What B.H. Roberts actually said about the essays is this:

“Let me say once and for all, so as to avoid what might otherwise call for repeated explanation, that what is herein set forth does not represent any conclusions of mine.

And years later in 1933…

“Ethan Smith played no part in the formation of the Book of Mormon.”

To learn more about the clear evidence that View of the Hebrews had no influence on the Book of Mormon, click here.

Answers to the rest of the author’s claims

Answers to the rest of the author’s claims can be found here.

An Important Conclusion

The critics ask why we call it “anti-Mormon information”. They say it’s just the plain facts. They argue that Latter-day Saints are afraid of the truth and that we are just brainwashed.

Not so.

We call it anti-Mormon information because it consists of twisting “the facts”, fabricating “the facts”, and decontextualizing “the facts”. 

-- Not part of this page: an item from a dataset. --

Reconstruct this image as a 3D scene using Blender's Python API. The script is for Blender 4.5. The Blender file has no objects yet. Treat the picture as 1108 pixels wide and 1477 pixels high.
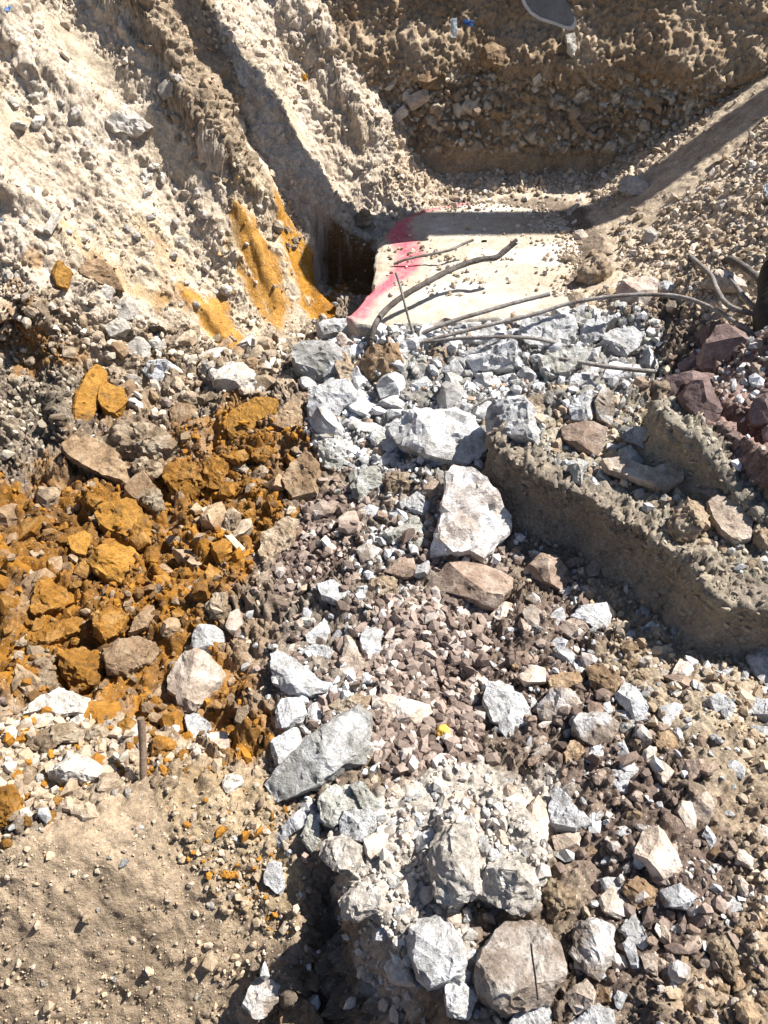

We’re not afraid of the truth, but we are cautious about the way that anti-Mormons have shamelessly misrepresented the truth since day 1 of the Restoration.

What we know is that “…calumny may defame, mobs may assemble, and persecutions may rage. But the truth of God will go forth boldly, nobly, and independent, till it has penetrated every continent, visited every clime, swept every country, and sounded in every ear, till the purposes of God shall be accomplished, and the Great Jehovah shall say the work is done.”